The lien of a general judgment, when execution issues thereon and is properly entered upon the execution docket, binds all of the property of the defendant. Code, §§ 110-507, 39-701. Where the defendant in execution does not hold legal title to property but has only an equity therein, an execution may not be levied against such equity until after payment or tender of any amounts owing to the vendor under the retention-title contract. Code, § 39-201; Deariso Co. v. Lawrence, 3 Ga. App. 580 (3) ( 60 S.E. 330). However, the lien of the judgment creditor may not be defeated by an agreement between the conditional vendor and vendee that the contract be rescinded and the former repossess the goods. Deariso Co. v. Lawrence, supra; Stewart v. Berry, 84 Ga. 177 ( 10 S.E. 601). In Foreman v. Pattison, 43 Ga. App. 819 (1) ( 160 S.E. 662) it was held as follows: "Where property sold possesses a value in excess of the balance due on the purchase money, the seller can not by agreement with the purchaser repossess the property and take it for the balance due, and thereby defeat the existing judgment lien against the purchaser's equity in the property, of which the seller at the time had notice." Conversely, the following is held in Ritchie Wells v. Irvin, 37 Ga. App. 280 (1) ( 139 S.E. 910): "If, after the maturity of the purchase money debt thus secured, the mortgagor, without requiring the foreclosure of the mortgage, in good faith and without fraud of any kind, returns the mortgaged property to his creditor in satisfaction of the entire purchase price which the mortgage was given to secure, and if the fair value of the property is not then greater in amount than the purchase price thus extinguished by the return of the property, such property, in the hands either of the mortgagee after its surrender or of his subsequent vendee, is not subject to such antecedent, or to an intervening, judgment against the first vendee of the property." (Emphasis added.)

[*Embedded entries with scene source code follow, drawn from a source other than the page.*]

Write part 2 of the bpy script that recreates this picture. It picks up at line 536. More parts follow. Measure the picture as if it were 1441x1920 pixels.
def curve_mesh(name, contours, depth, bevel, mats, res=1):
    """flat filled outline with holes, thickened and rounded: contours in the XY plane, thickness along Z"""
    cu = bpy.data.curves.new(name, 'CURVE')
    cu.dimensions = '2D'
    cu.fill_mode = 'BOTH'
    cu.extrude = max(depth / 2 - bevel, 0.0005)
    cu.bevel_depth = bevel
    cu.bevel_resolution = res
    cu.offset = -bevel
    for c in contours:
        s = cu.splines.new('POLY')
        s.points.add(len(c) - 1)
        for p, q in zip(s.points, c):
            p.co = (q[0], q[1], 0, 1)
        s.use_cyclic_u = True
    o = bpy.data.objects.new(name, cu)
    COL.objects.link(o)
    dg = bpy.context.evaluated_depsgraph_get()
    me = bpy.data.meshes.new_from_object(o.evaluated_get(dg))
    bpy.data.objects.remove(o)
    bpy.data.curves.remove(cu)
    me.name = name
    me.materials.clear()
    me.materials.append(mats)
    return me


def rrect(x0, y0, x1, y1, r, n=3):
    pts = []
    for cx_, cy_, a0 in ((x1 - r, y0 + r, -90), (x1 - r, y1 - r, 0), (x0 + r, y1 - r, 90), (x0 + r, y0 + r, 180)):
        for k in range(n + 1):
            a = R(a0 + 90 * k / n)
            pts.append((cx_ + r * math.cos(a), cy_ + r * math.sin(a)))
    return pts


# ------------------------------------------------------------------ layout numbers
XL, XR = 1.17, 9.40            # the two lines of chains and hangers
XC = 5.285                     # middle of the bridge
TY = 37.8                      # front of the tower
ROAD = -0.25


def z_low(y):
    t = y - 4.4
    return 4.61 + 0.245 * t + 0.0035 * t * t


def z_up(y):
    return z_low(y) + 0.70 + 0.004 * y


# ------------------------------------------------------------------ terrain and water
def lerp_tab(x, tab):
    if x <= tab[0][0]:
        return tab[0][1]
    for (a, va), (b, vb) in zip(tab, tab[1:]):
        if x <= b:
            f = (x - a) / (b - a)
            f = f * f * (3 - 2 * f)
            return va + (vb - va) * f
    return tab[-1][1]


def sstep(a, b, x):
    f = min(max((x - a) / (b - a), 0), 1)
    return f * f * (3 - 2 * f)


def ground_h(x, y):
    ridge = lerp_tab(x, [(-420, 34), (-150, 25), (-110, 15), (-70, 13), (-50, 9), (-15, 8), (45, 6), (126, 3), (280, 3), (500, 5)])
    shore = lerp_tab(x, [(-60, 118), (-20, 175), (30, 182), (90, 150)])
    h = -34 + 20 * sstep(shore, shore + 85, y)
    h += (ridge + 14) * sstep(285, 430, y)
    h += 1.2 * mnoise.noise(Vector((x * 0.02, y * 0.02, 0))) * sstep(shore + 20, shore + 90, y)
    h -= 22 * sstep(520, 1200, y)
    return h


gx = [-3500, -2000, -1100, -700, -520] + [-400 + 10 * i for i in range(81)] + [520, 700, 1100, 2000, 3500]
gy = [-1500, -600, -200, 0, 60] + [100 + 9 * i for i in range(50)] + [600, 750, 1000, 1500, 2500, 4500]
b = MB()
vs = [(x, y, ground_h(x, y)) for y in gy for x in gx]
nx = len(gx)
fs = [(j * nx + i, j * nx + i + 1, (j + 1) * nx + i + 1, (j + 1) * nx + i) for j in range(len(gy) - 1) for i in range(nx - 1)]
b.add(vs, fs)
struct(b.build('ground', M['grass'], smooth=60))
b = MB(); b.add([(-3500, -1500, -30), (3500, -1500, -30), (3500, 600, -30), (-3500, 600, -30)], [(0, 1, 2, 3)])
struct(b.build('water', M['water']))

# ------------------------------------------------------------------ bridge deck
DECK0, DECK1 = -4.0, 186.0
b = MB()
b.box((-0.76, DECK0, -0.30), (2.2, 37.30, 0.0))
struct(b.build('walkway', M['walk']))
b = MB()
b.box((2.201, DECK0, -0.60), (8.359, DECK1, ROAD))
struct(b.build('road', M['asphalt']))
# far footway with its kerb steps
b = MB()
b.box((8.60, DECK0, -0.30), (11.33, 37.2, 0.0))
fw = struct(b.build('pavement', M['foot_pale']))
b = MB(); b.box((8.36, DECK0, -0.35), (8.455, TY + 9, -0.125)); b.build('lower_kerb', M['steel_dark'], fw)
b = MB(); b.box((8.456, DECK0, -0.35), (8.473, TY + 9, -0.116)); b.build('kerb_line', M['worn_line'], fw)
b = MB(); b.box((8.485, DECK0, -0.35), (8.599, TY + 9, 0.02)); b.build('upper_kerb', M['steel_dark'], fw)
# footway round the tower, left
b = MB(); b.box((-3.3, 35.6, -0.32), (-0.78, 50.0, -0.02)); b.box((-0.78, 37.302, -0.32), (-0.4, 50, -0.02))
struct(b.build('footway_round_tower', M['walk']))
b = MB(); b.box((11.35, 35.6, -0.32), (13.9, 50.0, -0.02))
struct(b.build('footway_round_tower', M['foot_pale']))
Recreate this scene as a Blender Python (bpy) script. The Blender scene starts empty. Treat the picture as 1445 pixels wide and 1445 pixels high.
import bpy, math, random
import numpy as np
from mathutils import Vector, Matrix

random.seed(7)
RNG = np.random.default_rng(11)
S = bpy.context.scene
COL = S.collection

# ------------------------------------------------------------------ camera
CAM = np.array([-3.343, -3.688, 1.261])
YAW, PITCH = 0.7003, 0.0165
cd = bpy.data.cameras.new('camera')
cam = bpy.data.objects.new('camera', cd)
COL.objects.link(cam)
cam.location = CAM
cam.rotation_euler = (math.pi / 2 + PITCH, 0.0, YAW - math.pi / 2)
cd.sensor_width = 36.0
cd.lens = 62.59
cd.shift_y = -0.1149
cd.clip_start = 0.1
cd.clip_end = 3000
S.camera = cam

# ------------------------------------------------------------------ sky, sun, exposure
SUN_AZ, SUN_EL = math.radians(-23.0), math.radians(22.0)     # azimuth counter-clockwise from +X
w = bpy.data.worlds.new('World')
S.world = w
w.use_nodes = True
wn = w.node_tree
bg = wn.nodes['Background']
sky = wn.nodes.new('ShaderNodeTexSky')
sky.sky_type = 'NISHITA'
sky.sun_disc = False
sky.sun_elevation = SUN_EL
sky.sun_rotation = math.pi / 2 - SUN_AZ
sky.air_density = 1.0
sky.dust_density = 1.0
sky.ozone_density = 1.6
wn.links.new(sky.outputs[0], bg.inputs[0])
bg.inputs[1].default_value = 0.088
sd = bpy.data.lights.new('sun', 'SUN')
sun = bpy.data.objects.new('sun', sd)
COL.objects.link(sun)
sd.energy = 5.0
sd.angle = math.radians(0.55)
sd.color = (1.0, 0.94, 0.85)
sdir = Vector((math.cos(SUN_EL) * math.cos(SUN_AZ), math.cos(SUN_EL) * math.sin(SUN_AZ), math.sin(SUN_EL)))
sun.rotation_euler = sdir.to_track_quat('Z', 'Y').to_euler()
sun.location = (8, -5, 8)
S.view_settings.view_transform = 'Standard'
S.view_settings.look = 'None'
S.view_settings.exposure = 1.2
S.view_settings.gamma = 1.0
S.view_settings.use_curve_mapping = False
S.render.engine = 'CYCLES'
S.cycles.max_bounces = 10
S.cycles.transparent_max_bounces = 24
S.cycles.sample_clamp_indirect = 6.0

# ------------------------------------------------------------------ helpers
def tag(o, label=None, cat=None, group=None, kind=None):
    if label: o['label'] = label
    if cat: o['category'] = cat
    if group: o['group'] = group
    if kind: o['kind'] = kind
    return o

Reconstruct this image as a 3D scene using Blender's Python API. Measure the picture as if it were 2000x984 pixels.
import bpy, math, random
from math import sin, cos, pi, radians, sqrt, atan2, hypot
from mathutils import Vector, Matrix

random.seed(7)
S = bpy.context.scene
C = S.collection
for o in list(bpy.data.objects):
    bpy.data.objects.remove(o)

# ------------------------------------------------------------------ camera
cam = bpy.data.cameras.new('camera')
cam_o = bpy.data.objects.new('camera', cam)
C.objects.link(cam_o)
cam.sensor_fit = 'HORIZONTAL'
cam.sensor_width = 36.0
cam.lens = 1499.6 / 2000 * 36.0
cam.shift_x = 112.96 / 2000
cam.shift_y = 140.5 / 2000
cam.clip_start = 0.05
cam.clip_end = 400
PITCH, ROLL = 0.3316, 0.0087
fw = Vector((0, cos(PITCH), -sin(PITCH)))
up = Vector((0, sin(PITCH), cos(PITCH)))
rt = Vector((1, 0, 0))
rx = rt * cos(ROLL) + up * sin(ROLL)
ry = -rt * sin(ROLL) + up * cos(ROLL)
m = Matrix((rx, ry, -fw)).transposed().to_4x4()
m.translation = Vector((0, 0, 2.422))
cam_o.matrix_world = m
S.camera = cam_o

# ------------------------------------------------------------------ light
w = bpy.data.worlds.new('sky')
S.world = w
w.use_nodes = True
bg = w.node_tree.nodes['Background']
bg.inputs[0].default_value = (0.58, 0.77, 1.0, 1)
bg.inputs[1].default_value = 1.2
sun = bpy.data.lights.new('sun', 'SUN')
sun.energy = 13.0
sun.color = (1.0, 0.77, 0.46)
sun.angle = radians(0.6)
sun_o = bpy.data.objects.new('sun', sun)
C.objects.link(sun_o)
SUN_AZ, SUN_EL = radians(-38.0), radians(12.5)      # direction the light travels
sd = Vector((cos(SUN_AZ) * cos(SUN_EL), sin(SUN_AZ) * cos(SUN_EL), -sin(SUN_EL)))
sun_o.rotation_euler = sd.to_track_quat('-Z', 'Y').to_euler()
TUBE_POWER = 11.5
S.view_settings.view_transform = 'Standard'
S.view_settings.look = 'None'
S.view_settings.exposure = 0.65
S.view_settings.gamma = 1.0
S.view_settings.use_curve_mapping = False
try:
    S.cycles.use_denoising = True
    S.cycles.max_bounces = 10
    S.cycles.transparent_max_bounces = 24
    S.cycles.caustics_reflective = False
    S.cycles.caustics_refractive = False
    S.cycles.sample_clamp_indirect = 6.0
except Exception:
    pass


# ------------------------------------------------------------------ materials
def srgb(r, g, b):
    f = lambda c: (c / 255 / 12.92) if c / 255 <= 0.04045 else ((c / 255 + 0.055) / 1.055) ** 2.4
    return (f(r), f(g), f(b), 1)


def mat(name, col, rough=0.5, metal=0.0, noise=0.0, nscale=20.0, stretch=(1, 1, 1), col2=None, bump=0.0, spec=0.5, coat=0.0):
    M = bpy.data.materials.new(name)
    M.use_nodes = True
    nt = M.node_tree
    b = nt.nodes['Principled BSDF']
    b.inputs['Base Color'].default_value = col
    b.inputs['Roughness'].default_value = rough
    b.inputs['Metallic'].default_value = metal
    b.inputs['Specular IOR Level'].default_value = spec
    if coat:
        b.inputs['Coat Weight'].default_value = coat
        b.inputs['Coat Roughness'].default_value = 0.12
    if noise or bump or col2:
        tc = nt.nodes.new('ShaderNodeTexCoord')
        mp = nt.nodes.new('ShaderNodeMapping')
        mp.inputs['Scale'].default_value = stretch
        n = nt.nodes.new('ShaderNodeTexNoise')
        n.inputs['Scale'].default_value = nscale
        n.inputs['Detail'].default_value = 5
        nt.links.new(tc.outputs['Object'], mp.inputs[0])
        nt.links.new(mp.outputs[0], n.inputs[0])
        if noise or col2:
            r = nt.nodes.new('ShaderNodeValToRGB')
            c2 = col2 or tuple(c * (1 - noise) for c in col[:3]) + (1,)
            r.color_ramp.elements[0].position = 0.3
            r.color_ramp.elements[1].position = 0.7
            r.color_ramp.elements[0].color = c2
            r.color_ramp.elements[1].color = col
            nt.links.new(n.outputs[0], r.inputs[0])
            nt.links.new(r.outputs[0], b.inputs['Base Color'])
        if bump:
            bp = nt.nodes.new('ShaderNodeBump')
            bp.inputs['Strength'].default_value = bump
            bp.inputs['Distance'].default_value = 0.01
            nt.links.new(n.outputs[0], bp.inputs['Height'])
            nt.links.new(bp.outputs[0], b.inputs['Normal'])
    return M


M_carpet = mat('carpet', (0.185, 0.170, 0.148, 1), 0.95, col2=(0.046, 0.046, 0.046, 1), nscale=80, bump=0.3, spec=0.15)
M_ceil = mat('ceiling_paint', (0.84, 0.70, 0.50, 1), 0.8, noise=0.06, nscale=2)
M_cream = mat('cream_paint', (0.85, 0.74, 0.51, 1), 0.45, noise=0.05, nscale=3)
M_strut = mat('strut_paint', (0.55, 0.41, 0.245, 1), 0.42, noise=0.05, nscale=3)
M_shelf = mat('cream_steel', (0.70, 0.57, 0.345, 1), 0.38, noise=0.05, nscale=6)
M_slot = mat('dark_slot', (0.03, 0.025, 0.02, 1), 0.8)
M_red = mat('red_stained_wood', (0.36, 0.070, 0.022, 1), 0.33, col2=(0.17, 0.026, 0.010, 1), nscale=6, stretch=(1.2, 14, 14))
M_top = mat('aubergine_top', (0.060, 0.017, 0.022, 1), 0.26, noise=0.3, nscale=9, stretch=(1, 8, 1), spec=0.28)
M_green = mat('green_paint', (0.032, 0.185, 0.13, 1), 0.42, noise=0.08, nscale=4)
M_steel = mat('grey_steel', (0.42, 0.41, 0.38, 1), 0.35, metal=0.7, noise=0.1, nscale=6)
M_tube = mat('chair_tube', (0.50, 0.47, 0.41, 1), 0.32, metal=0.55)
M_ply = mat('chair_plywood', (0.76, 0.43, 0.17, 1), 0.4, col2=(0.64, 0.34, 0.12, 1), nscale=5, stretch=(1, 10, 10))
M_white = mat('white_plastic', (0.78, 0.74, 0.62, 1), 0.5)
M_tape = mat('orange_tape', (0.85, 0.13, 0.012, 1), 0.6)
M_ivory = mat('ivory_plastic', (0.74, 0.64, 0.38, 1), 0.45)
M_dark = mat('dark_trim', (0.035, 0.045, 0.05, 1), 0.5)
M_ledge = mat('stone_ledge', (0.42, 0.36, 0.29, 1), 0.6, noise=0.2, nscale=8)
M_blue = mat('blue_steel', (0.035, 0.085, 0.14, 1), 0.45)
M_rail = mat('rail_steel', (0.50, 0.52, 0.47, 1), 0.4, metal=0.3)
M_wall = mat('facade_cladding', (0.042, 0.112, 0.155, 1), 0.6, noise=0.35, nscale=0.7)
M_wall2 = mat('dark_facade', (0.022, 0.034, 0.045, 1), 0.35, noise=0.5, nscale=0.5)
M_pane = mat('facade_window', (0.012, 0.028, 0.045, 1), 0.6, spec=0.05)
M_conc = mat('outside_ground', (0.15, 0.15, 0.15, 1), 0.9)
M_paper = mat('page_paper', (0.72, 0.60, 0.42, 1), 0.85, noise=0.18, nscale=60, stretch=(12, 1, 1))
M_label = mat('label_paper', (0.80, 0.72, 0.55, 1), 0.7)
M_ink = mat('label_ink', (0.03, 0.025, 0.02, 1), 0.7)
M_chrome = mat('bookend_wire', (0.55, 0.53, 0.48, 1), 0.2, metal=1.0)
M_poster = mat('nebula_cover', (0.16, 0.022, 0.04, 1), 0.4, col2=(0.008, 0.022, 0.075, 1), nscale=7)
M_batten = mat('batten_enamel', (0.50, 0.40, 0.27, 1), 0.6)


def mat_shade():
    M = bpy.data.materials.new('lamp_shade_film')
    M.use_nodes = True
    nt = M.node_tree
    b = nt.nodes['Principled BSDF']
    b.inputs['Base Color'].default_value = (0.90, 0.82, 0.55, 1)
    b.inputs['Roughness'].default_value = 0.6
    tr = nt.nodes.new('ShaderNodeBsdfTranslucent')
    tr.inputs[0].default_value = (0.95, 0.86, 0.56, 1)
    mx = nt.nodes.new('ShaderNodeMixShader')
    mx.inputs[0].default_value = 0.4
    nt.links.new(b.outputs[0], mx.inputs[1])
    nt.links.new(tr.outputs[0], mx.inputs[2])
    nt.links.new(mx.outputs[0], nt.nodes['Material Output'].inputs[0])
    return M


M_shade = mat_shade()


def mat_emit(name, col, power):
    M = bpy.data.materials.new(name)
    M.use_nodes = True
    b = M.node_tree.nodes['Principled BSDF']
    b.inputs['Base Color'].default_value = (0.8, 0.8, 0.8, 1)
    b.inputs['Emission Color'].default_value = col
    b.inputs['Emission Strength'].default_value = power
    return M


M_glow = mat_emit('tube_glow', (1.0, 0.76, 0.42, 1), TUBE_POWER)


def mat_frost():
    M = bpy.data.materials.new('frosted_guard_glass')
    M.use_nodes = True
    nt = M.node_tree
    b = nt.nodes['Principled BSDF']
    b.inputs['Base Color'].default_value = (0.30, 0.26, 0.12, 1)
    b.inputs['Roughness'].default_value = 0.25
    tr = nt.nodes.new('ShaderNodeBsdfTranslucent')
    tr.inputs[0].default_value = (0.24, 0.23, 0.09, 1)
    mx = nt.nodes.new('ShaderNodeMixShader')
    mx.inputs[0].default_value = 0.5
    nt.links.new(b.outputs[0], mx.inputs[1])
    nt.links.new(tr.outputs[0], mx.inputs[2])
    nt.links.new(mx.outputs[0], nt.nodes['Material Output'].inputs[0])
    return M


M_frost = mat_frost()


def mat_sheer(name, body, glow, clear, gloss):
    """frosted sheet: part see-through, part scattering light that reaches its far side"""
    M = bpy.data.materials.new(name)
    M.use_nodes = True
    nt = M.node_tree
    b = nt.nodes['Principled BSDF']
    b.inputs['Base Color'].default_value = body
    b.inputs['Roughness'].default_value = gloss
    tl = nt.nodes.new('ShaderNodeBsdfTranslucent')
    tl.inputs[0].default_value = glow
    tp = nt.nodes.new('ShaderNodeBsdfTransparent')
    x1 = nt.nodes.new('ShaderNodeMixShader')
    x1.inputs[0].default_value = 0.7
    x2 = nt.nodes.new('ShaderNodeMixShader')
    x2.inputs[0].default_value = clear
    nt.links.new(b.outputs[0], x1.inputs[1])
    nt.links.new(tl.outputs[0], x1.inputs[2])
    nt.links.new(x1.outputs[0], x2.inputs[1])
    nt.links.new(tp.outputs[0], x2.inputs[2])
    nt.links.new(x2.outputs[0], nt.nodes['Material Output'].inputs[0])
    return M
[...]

However, the purpose of the transaction here was not, as in the Ritchie case, to repossess the property solely for the purpose of extinguishing the purchase price, nor can it be said that the value of the property was not greater than the indebtedness. The record shows that the purchase price of the Pontiac on December 8, 1950 was $1481.50; that all of this purchase price except $587 had been paid by August 25, 1951, when Seymour purchased the Chevrolet, and that at that time Seymour traded in the Pontiac, thus extinguishing his indebtedness on it and receiving a further credit of $435 which was then applied toward the purchase of the Chevrolet. It is thus apparent that what occurred was a novation in which the claimant repurchased the Pontiac at the same time he sold the Chevrolet, and thus extinguished the original retention-title contract on which he here attempts to rely.
In the Deariso case, supra, where one holding a retention-title contract to a mule agreed to repossess and sell the animal, crediting the sale price toward the indebtedness, it was held that such novation extinguished the paramount title of the original vendor. It was further stated: "The law views the transaction merely as a purchase of the mule by Johnson [vendor in the retention-title contract] from the defendant in fi. fa. [vendee in the retention-title contract] entitling the latter to a credit on the note of the amount of the price in this sale. This brings the case within the rule in the case of MacIntyre v. Ferst's Sons Co., 101 Ga. 682 [28 S.E. 989], and the title thus acquired by Johnson from the defendant in fi. fa. and transmitted to the claimant [subsequent purchaser from Johnson] was inferior to the lien of the plaintiff's execution, being subsequent in date."
The present case is much stronger against the claimant, for here the claimant, in repurchasing the Pontiac, paid the defendant in fi. fa. the sum of $435 as a credit to be applied to the purchase of another car. This sum was greater than the amount of the judgment with costs and interest, and was properly held subject to the prior lien thereof.
The judgment of the trial court was without error.
Judgment affirmed. Gardner, P.J., and Carlisle, J., concur.